*TO DO*
Tally up the lines where the string "parts" appears; reply with the number only.
-------------------------
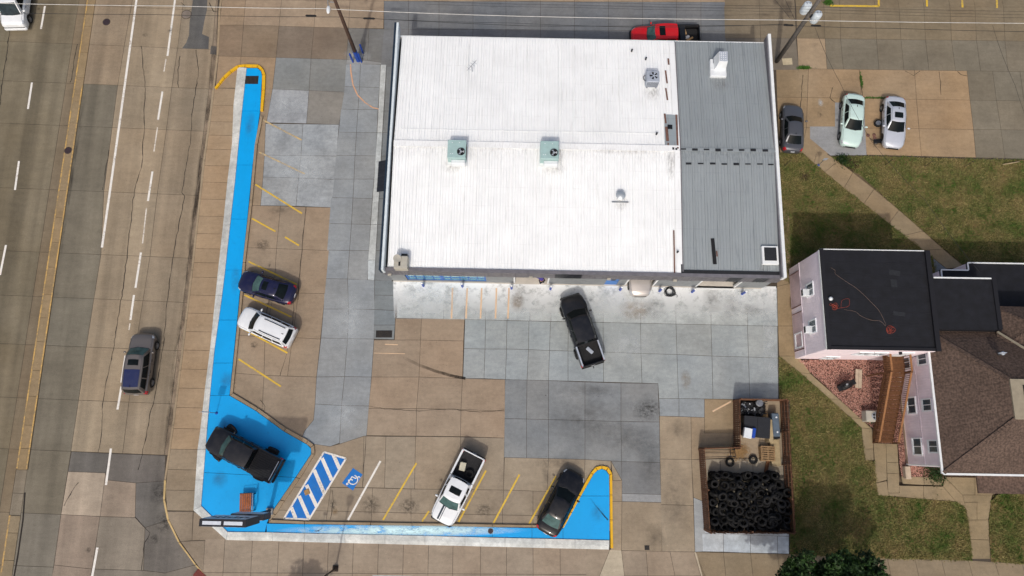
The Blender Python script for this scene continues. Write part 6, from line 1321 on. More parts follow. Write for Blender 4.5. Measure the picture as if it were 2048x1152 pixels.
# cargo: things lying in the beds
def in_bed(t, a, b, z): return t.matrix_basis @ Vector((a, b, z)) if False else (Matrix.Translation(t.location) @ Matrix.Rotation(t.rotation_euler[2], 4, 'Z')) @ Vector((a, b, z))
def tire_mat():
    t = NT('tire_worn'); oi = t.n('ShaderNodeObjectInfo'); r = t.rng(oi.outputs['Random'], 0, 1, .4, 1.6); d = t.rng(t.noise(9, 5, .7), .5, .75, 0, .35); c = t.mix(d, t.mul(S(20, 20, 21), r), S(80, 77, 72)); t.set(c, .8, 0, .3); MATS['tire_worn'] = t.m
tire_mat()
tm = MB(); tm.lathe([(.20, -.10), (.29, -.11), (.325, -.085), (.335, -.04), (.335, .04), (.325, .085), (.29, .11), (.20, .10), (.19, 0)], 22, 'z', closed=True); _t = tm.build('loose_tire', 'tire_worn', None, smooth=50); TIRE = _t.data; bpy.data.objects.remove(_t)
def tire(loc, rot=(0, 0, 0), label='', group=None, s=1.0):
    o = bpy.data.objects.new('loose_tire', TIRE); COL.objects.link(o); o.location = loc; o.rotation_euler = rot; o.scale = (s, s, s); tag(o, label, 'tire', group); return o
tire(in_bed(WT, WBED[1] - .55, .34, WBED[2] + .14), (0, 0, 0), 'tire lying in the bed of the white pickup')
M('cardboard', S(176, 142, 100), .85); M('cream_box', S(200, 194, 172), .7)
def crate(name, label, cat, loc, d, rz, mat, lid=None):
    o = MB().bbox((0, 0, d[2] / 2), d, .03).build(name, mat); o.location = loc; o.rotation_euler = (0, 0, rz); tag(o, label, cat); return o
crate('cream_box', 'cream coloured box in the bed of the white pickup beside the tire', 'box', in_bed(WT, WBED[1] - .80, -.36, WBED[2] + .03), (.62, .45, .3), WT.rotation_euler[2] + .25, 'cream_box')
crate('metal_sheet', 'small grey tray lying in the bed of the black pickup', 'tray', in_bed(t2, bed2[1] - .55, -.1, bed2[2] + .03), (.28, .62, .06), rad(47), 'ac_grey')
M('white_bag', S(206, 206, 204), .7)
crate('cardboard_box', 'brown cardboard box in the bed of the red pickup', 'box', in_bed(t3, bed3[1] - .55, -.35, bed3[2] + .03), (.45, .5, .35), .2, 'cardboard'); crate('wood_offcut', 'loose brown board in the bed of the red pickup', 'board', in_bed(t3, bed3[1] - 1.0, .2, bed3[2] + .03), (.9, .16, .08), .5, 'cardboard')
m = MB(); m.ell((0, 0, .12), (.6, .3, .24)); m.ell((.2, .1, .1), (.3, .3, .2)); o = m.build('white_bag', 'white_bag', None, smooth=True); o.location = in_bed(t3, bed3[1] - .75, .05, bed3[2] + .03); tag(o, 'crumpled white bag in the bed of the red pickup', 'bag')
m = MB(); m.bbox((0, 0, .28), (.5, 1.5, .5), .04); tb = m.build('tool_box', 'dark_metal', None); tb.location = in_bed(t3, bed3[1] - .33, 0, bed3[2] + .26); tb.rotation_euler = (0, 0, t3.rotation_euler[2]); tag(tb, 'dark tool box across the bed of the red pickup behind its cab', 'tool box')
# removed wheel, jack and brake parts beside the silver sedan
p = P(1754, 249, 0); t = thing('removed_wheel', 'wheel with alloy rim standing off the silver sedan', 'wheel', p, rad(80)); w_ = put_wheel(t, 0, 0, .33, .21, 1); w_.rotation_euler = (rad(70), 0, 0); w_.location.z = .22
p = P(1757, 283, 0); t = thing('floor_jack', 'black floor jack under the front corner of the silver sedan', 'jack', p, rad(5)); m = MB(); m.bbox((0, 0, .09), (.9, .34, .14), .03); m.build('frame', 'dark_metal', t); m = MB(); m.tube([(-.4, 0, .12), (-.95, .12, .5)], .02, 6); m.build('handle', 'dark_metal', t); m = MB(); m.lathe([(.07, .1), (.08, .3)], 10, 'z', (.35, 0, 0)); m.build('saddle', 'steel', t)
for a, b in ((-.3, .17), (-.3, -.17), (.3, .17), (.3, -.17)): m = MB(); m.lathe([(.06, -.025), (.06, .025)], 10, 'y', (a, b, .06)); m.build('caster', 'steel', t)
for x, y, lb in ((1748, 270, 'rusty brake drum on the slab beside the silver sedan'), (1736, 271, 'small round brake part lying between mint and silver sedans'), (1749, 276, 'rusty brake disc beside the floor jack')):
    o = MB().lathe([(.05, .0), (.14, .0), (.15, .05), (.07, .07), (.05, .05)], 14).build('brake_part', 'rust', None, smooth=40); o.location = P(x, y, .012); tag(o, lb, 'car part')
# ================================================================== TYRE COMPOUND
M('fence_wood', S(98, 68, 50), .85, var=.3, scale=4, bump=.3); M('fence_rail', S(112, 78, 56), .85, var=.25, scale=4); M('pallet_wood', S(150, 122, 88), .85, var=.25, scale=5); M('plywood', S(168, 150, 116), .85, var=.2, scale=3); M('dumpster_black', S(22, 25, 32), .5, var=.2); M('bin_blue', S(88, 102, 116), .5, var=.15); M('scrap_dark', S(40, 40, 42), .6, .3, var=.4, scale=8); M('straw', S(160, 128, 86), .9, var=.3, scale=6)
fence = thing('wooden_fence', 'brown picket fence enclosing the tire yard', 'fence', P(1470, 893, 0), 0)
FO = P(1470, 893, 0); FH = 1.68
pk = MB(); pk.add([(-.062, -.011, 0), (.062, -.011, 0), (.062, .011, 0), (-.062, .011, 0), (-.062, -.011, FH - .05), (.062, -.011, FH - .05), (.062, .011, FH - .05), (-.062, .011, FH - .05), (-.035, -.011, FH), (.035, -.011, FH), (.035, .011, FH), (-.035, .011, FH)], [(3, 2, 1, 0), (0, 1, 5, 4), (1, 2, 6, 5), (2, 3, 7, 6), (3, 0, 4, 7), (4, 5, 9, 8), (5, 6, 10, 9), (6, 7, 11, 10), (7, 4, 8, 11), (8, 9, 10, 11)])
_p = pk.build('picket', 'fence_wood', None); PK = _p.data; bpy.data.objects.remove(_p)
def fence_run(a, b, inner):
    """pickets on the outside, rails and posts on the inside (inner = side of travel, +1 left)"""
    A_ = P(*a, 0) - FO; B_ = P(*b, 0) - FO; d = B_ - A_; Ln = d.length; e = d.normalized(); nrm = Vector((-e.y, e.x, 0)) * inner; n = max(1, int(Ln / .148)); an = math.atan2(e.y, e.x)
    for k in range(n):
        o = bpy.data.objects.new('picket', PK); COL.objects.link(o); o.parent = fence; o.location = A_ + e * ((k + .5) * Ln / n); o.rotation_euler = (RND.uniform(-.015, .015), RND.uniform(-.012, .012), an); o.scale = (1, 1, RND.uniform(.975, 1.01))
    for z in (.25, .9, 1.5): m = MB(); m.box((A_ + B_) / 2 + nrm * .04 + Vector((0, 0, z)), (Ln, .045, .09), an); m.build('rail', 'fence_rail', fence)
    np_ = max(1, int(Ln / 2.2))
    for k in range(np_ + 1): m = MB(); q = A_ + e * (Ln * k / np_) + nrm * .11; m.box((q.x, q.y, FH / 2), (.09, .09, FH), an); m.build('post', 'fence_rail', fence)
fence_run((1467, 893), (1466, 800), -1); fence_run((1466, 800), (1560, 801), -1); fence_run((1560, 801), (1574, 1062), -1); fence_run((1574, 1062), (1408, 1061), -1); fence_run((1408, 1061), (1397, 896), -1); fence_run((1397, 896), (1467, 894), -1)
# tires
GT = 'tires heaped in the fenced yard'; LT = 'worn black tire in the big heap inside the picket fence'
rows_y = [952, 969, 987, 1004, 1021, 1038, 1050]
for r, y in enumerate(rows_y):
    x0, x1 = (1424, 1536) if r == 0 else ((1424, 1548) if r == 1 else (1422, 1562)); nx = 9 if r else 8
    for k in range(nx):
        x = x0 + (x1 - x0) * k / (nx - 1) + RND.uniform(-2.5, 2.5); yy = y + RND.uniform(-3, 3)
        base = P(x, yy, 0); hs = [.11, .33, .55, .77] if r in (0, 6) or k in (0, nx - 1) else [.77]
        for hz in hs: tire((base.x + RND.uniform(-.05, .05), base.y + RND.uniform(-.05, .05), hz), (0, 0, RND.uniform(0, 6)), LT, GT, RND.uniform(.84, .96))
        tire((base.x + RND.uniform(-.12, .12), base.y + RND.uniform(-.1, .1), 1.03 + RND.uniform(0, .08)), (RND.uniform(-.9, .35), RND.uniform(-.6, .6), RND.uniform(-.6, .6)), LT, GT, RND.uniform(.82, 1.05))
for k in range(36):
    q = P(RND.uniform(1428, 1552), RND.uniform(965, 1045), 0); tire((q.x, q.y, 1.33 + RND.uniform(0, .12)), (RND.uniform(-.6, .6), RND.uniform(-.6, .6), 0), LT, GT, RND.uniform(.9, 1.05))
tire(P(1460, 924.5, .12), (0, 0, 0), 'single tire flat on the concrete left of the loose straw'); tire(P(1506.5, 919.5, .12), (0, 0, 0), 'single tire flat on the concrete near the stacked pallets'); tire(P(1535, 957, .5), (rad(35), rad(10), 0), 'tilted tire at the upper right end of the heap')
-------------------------
*FINISHED TASK*
2